Patterson returned to the newspaper fold in the 1940s. He collaborated with Carolyn Wells on several series for the American Weekly Hearst Sunday magazine, all featuring the character Flossy Frills. From 1942-46 he produced a Sunday and daily panel cartoon series for Hearst's King Features Syndicate titled "Pin-Up Girls".
In 1951, Patterson created the cartoon Mamie, a Sunday page for United Feature Syndicate. Mamie was part of a revival of the glamorous "dumb blonde" in comics, in the movies and on the stage. The strip's beautiful lead was lovingly rendered, as was the New York City setting. Patterson added a panel of paper dolls to many of these Sunday comics. Maurice Horn called Mamiean "elegantly drawn, exquisitely composed page", but with "thin" humor, "a flapper strip that had somehow wandered into the wrong decade." Still, it ran until 1956 on the strength of Patterson's art and fashion-sense.

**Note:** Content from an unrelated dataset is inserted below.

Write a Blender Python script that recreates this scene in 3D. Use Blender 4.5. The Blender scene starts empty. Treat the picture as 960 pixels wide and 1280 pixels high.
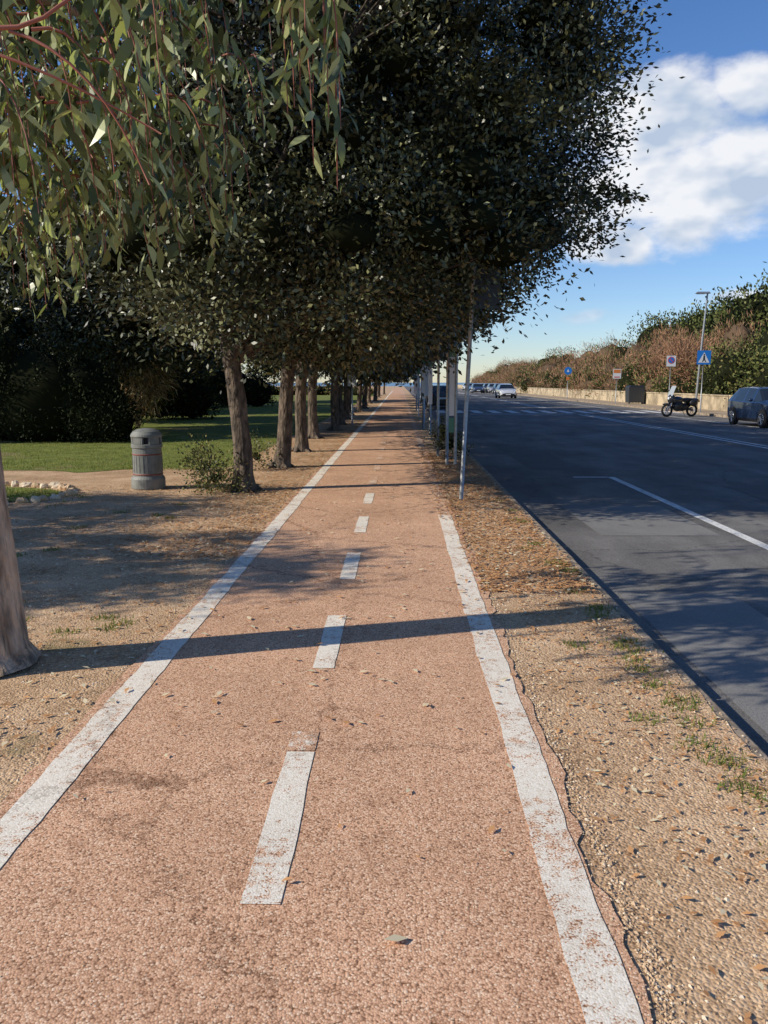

During the 1960s, arthritis began to limit his ability to draw. Patterson began mentoring younger artists as a faculty member of the National Institute of Art and Design.
Russell Patterson
Russell Patterson (December 26, 1893 – March 17, 1977) was a celebrated and prolific American cartoonist, illustrator and scenic designer. Patterson’s art deco magazine illustrations helped promote the idea of the 1920s and 1930s fashion style known as the flapper.
Patterson was born in Omaha, Nebraska. Although he claimed he knew at age 17 that he wanted to be a magazine cover artist, he took a circuitous route to his ultimate success in that field. His family left his hometown of Omaha and settled in Montreal when he was still a boy. He studied architecture briefly at college, then became an undistinguished cartoonist for some newspapers in Montreal, contributing Pierre et Pierrette to La Patrie. Rejected by the Canadian army at the start of World War I, he moved to Chicago to become a catalog illustrator.
A trip to Paris gave him the opportunity to paint and attend life-drawing classes. However, it also left him in debt, and so he reluctantly returned to the dull work of advertising art in Chicago.
From 1916 to 1919, he intermittently attended the Art Institute of Chicago. From 1922 to 1925, Patterson, as Charles N. Landon had done before, distributed a mail-order art instruction course. Consisting of 20 lessons, it was called "The Last Word in Humorous Illustrations" (despite the finality of that title, he also later contributed to the instruction books of the Art Instruction Schools).
In 1924, Patterson made an attempt to carve out a living as a fine artist. Traveling to the Southwest with his paintings, however, he found the art galleries indifferent to his work.